Paste: So it’s about sex without being sensational about it.
Fraction: Yeah, it’s about sex, but it’s not sexy.

Paste: That first issue is realistic and matter-of-fact about sexuality, which is rare not just in comics, but in most media. Why do you think it’s rare to find something that deals with sex in a mature way?
Fraction: Because tits sell. Because mass media is predicated upon exploiting women’s looks and bodies to make money, even while tut-tutting and acting scandalized. We get the Miley Cyrus we deserve. To be brutally frank about it, sexy sells, but sex doesn’t. But sex is funnier.

Paste: So you’re not dealing with superheroes here, but there’s a paranormal aspect, and it’s also kind of a crime story. Do comics need a genre hook to be successful?

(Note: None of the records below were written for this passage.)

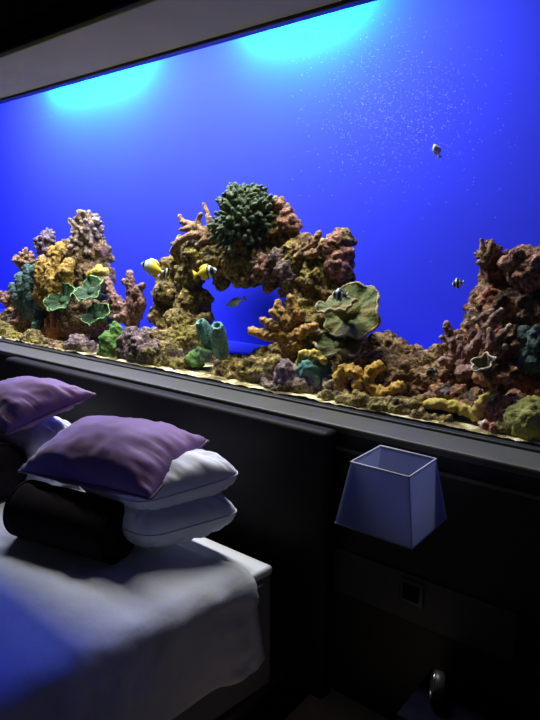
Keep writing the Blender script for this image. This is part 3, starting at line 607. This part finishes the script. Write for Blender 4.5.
# ------------------------------------------------------------------ bed
BX1 = -1.122; BX0 = -2.95; BYH = -.225; MYH = -.335; BYF = -2.25; BZ = .55
SKEW = .14
def skewed(bm):
    for v in bm.verts: v.co.x += SKEW*(v.co.y-MYH)
    return bm
bed = empty('bed', (-2.05, -1.2, 0), 'dark low platform bed with a tall black headboard under the aquarium', 'bed')
part('headboard', boxbm((-3.0, BYH, .02), (-.992, YW-.006, 1.0), .018, 3), M['headboard'], bed)
part('platform', boxbm((BX0-.30, BYF-.05, .045), (-1.14, BYH-.001, .105), .008), M['wood_dark'], bed)
part('base', boxbm((BX0+.1, BYF+.1, .001), (-1.25, MYH-.05, .045)), M['wood_dark'], bed)
mt = empty('mattress', (-2.05, -1.2, .106), 'white mattress with its corner bare beside the headboard', 'mattress')
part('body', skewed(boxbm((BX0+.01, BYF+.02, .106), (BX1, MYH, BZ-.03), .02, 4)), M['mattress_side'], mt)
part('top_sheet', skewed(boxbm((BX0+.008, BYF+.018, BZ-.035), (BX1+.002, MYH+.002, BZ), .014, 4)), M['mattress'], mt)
bm = BM(); pts = []
for (x, y) in [(BX1+.001, MYH-.05), (BX1+.001, BYF+.07)]: pts.append((x, y, BZ-.05))
tube(bm, pts, .004, 6); part('piping', skewed(bm), M['sheet'], mt)
# bedspread: over the top and down the right side
bm = BM(); NX, NY = 90, 110
prof = []
R = .05
for i in range(NX+1):
    t = i/NX
    Lt = (BX1-R-BX0); La = R*math.pi/2; Ls = .255; tot = Lt+La+Ls; d = t**.75*tot
    if d < Lt: prof.append((BX0+d, BZ+.012, 0, 1, 0))
    elif d < Lt+La:
        a = (d-Lt)/R; prof.append((BX1-R+math.sin(a)*(R+.012), BZ-R+math.cos(a)*(R+.012), math.sin(a), math.cos(a), 0))
    else:
        k = (d-Lt-La)/Ls; prof.append((BX1+.006+.006*k, BZ-R-(d-Lt-La), 1, 0, k))
vs = []
for j in range(NY+1):
    y = MYH-.10-(MYH-.10-BYF)*j/NY
    row = []
    for x, z, nx, nz, k in prof:
        yy = y+(.03*math.sin((x+1.2)*6) if j == 0 else 0)*(1-k)
        n1 = noise.noise(Vector((x*2.2, yy*2.2, z*2)))*.012*(nz)+noise.fractal(Vector((x*7, yy*7, z*7)), 1, 2, 3)*.006
        fold = k*(.020*math.sin(yy*17+2.5*math.sin(yy*3))+.022*noise.noise(Vector((yy*6, z*3, 3))))
        crease = .02*max(0, nx)*noise.fractal(Vector((yy*9+z*6, z*12-yy*4, 1)), 1, 2, 3)
        dx = nx*(abs(n1)+max(fold+crease, -.004)); dz = nz*abs(n1)
        hem = k*(.03*noise.noise(Vector((yy*3, 0, 9)))-.01)
        # tuck the head-end corner in slightly
        row.append(bm.verts.new((x+dx+SKEW*(y-MYH), yy+.05*k*(1-min(1, j/25)), z+dz+hem+.001)))
    vs.append(row)
for j in range(NY):
    for i in range(NX): bm.faces.new((vs[j][i], vs[j][i+1], vs[j+1][i+1], vs[j+1][i]))
sp = link_bm('bedspread', bm, M['bedspread']); tag(sp, 'pale rumpled bedspread draped over the side of the bed', 'bedspread')
sd = sp.modifiers.new('s', 'SOLIDIFY'); sd.thickness = .006; sd.offset = 1

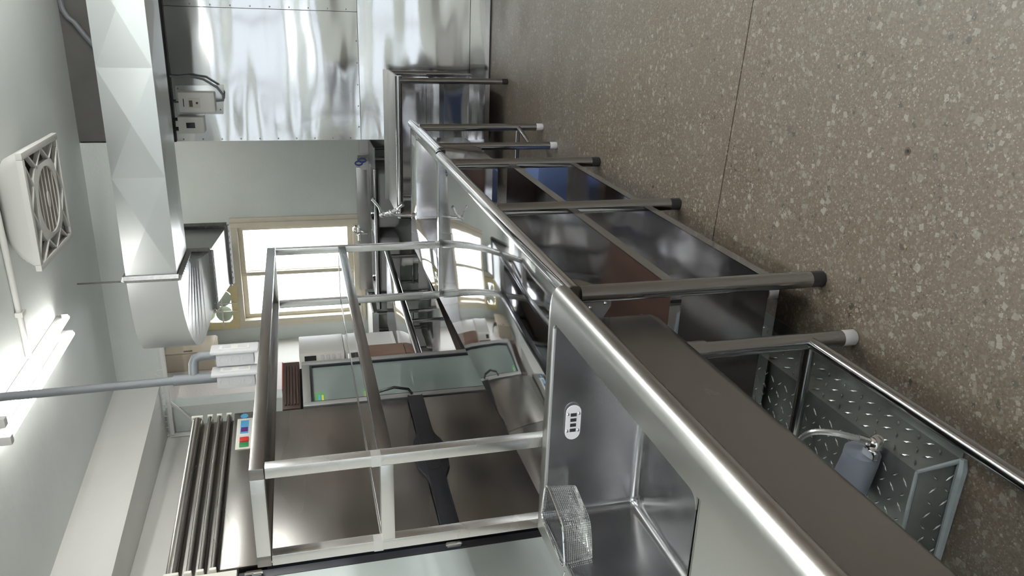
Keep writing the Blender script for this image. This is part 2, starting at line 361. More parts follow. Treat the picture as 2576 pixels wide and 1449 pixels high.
# window
wn = thing('window_1', 'cream framed sliding window, blown out by daylight', 'window', (-2.705, YB, 0.92)); wn['kind'] = 'structure'
obj('window_frame', MB().frame((-3.262, -2.148, 0.915, 2.205), (-3.215, -2.20, 0.985, 2.135), 'y', YB - 0.025, YB + 0.12), 'cream_paint', wn, 0.004)
obj('window_trim', MB().frame((-3.30, -2.10, 0.87, 2.205), (-3.262, -2.148, 0.915, 2.2045), 'y', YB - 0.012, YB + 0.01), 'cream_paint', wn, 0.003)
for x0, x1, dy in ((-2.735, -2.20, 0.02), (-3.215, -2.69, 0.065)):
    sa = obj('sash', MB().frame((x0, x1, 0.985, 2.135), (x0 + 0.04, x1 - 0.04, 1.04, 2.085), 'y', YB + dy, YB + dy + 0.035), 'cream_paint', wn, 0.003)
    obj('pane', MB().box(x0 + 0.04, x1 - 0.04, YB + dy + 0.015, YB + dy + 0.02, 1.04, 2.085), 'clear_glass', sa, smooth=False)
obj('latch', MB().box(-3.12, -3.05, YB - 0.03, YB - 0.02, 0.93, 0.965), 'black_plastic', wn)
obj('fan_surround', MB().frame((-3.30, -2.70, 2.206, 2.70), (-3.262, -2.78, 2.22, 2.66), 'y', YB - 0.02, YB + 0.02), 'cream_paint', wn, 0.003)

# ------------------------------------------------------------------ long mirror-finish work table
def leg(parent, x, y, z1, r=0.025, foot='black_plastic', z0=0.0):
    lg = obj('leg', MB().cyl((x, y, z0 + 0.045), (x, y, z1), r, 20), 'steel_tube', parent)
    obj('foot', MB().tube([(x, y, z0), (x, y, z0 + 0.004), (x, y, z0 + 0.05)], [r * 0.86, r * 0.98, r * 0.98], 20), foot, lg)
    return lg
wt = thing('work_table', 'long mirror-finish steel work table with two undershelves and a rolled tube edge', 'table', (-1.11, 2.9, 0))
obj('table_top', MB().box(-1.505, -0.735, 1.885, 3.918, 0.775, 0.80), 'steel_mirror', wt, 0.003)
ed = obj('edge_tube', MB().cyl((-0.735, 1.868, 0.793), (-0.735, 3.915, 0.793), 0.0255, 24), 'steel_mirror', wt)
obj('end_cap', MB().cyl((-0.735, 1.862, 0.793), (-0.735, 1.869, 0.793), 0.0265, 24), 'steel_dark', ed)
obj('plywood_underlay', MB().box(-1.47, -0.765, 1.93, 3.0, 0.752, 0.7745), 'plywood', wt)
obj('end_rail', MB().box(-1.50, -0.74, 1.885, 1.90, 0.735, 0.775), 'steel_dark', wt)
obj('seam_strip', MB().box(-1.505, -0.76, 3.9185, 3.9235, 0.775, 0.8012), 'steel_tube', wt)
for y in (1.874, 2.815, 3.72):
    for x in (-0.737, -1.48): leg(wt, x, y, 0.775)
for z in (0.489, 0.168):
    sh = obj('undershelf', MB().box(-1.475, -0.742, 1.892, 3.72, z - 0.006, z), 'steel_shelf', wt)
    obj('shelf_edge', MB().box(-0.7415, -0.738, 1.90, 3.70, z - 0.036, z), 'steel_tube', sh)
    obj('shelf_edge', MB().box(-1.478, -1.475, 1.90, 3.70, z - 0.036, z), 'steel_tube', sh)
    obj('shelf_edge', MB().box(-1.475, -0.742, 1.887, 1.8915, z - 0.036, z), 'steel_mirror', sh)
    obj('stiffener', MB().box(-1.12, -1.08, 1.91, 3.70, z - 0.03, z - 0.007), 'steel_dark', sh)
for s_, y in ((1, 1.874), (1, 2.815), (1, 3.72)):
    obj('gusset', MB().prism([(y, 0.765), (y + 0.15, 0.765), (y + 0.13, 0.73), (y + 0.03, 0.665), (y, 0.665)], 'x', -0.746, -0.742), 'steel_dark', wt)
obj('gusset', MB().prism([(-0.737, 0.765), (-0.90, 0.765), (-0.88, 0.745), (-0.775, 0.68), (-0.737, 0.68)], 'y', 1.868, 1.873), 'foil_grey', wt)
for x, z in ((-0.775, 0.745), (-0.765, 0.70)): obj('rivet', MB().sphere((x, 1.867, z), 0.006, 8), 'chrome', wt)

# overshelf standing on the table
os_ = thing('overshelf', 'open two-tier steel shelf rack of square tube standing on the work table', 'shelf', (-1.34, 2.9, 0.80))
T = 0.034
xr, xl, yn, yf, zt = -1.20, -1.485, 1.902, 3.905, 1.675
for x in (xr, xl):
    for y in (yn, yf): obj('post', MB().box(x - T / 2, x + T / 2, y - T / 2, y + T / 2, 0.801, zt - 0.04), 'steel_post', os_, 0.0025)
for z in (zt, 1.328):
    for x in (xr, xl): obj('rail', MB().box(x - T / 2, x + T / 2, yn + (T / 2 if z < 1.5 else -T / 2), yf - (T / 2 if z < 1.5 else -T / 2), z - 0.038, z), 'steel_dark' if z > 1.5 else 'steel_tube', os_, 0.002)
    for y in (yn, yf): obj('cross_rail', MB().box(xl + T / 2, xr - T / 2, y - T / 2, y + T / 2, z - 0.038, z), 'steel_post', os_, 0.002)
    obj('shelf_plate', MB().box(xl + T / 2 + .001, xr - T / 2 - .001, yn + T / 2 + .001, yf - T / 2 - .001, z - 0.006, z - 0.002), 'steel_mirror', os_)
for x in (xr, xl): obj('weld_mark', MB().box(x - T / 2 - 0.001, x + T / 2 + 0.001, yn - T / 2 - 0.001, yn + T / 2 - 0.004, 1.325, 1.352), 'weld_bright', os_)

# ------------------------------------------------------------------ near prep sink
ns = thing('prep_sink', 'large brushed steel sink with deep basin, rounded rim and flat drainboard in the foreground', 'sink', (-1.1, 1.0, 0))
ZR = 0.86
BX0, BX1, BY0, BY1 = -1.425, -0.795, 1.02, 1.835
# rim: profile swept round the right and far sides
prof = [(0.0, 0.0), (0.058, 0.0), (0.074, -0.003), (0.087, -0.011), (0.094, -0.024), (0.0945, -0.036), (0.089, -0.045), (0.080, -0.048)]
def rim_r(y): return [(BX1 + u, y, ZR + w) for u, w in prof]
rings = [rim_r(0.15), rim_r(BY1 - 0.02)]
rm = MB().loft([rim_r(0.15), rim_r(1.70), rim_r(BY1 + 0.02)], False, False, closed=False)
# far corner and far side
fp = [(0.0, 0.0), (0.030, 0.0), (0.040, -0.004), (0.045, -0.014), (0.045, -0.045)]
ny = 8
cor = []
for i in range(ny + 1):
    t = i / ny * math.pi / 2
    ring = []
    for u, w in prof:
        f = 0.045 / 0.0945
        # ellipse corner between the wide right rim and the narrow far rim
        ring.append((BX1 - 0.0 + u * math.cos(t), BY1 + 0.02 + (u * f * 0.55) * math.sin(t), ZR + w))
    cor.append(ring)
rm.loft(cor, False, False, closed=False)
far = [[(x, BY1 + 0.02 + u * 0.045 / 0.0945 * 0.55, ZR + w) for u, w in prof] for x in (BX1, -1.49)]
rm.loft(far, False, False, closed=False)
rm.box(BX0, BX1, BY1 + 0.0, BY1 + 0.02, ZR - 0.004, ZR)
rm.box(-1.49, BX0, 0.15, BY1 + 0.02, ZR - 0.004, ZR)
rm.box(-1.492, -1.488, 0.15, BY1 + 0.04, ZR - 0.05, ZR - 0.002)
obj('rim', rm, 'steel_brushed', ns, angle=50)
# basin interior
def basin(x0, x1, y0, y1, zt, zb, r, fil, slope=0.01):
    rings = [rrect(x0, x1, y0, y1, r, zt), rrect(x0 + 0.002, x1 - 0.002, y0 + 0.002, y1 - 0.002, r, zt - 0.012)]
    rings.append(rrect(x0 + slope, x1 - slope, y0 + slope, y1 - slope, r, zb + fil))
    for i in range(1, 5):
        t = i / 4 * math.pi / 2; d = fil * (1 - math.cos(t)); h = fil * (1 - math.sin(t))
        rings.append(rrect(x0 + slope + d, x1 - slope - d, y0 + slope + d, y1 - slope - d, max(0.006, r - d * 0.5), zb + h))
    return MB().loft(rings, False, True)
obj('basin', basin(BX0, BX1, BY0, BY1, ZR - 0.001, 0.562, 0.028, 0.03), 'steel_basin', ns, angle=40)
# corner infill of the opening
for cx, cy, sx, sy in ((BX0, BY1, 1, -1), (BX1, BY1, -1, -1), (BX0, BY0, 1, 1), (BX1, BY0, -1, 1)):
    r = 0.028; c0 = (cx + sx * r, cy + sy * r)
    pts = [(cx, cy)] + [(c0[0] - sx * r * math.cos(math.radians(a)), c0[1] - sy * r * math.sin(math.radians(a))) for a in range(0, 91, 15)]
    obj('opening_corner', MB().prism(pts, 'z', ZR - 0.004, ZR), 'steel_brushed', ns)
dk = MB().box(BX0 + .001, BX1 - .0005, 0.15, BY0 - 0.004, ZR - 0.010, ZR - 0.005)
dk.box(BX0 + .001, BX1 - .0005, BY0 - 0.006, BY0 - 0.0015, ZR - 0.02, ZR - 0.0045)
obj('drainboard', dk, 'steel_brushed', ns)
# outer body with rounded lower edges
yb = [0.12, 1.78]
body = MB()
def body_ring(y, k):   # cross-section of the tub in X-Z at depth y, k shrinks towards the rounded end
    x1, x0, zb, r = -0.783, -1.44, 0.548, 0.045
    pts = [(x1 - k, ZR - 0.02)]
    for i in range(7):
        t = math.radians(-90 * i / 6); pts.append((x1 - k - r + r * math.cos(t), zb + k * 0.8 + r + r * math.sin(t)))
    for i in range(7):
        t = math.radians(-90 - 90 * i / 6); pts.append((x0 + k + r + r * math.cos(t), zb + k * 0.8 + r + r * math.sin(t)))
    pts.append((x0 + k, ZR - 0.02))
    return [(p[0], y, p[1]) for p in pts]
rg = [body_ring(0.12, 0.0), body_ring(1.80, 0.0)]
for i in range(1, 6):
    t = i / 5 * math.pi / 2; rg.append(body_ring(1.80 + 0.045 * math.sin(t), 0.04 * (1 - math.cos(t))))
body.loft(rg, False, True, closed=False)
obj('tub_body', body, 'steel_dark', ns, angle=40)
obj('side_lip', MB().box(-0.787, -0.776, 0.12, 1.80, 0.815, 0.828), 'steel_dark', ns)
obj('highlight_lip', MB().box(BX0 + .02, BX1 - .02, BY1 - 0.007, BY1 - 0.0005, ZR - 0.009, ZR - 0.0005), 'weld_bright', ns, 0.002)  # pale weld strip put in to draw the highlight on the opening edge
obj('highlight_lip', MB().box(BX0 + .0005, BX0 + 0.006, BY0 + .02, BY1 - .02, ZR - 0.008, ZR - 0.0005), 'steel_tube', ns, 0.002)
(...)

Fraction: I didn’t want it to be a genre hook. I wanted to give it a visual hook, and that kind of lent itself into the genre part of it, I suppose. I hate comics that are clearly screenplays that didn’t sell. So I wanted something that didn’t look like a movie that we just drew because we couldn’t make it into a movie. I wanted something that took advantage of comics as comics, that played with what comic books can do with time and space and color in a way that film can’t, or TV can’t. I really just wanted to make a comic that couldn’t exist in another medium that well. At least, if there’s ever a Sex Criminals movie, it’ll look completely different than the comic. It’ll move and act differently. I just wanted to make a comic that celebrated being a comic, and I suppose the genre stuff came secondarily to that desire.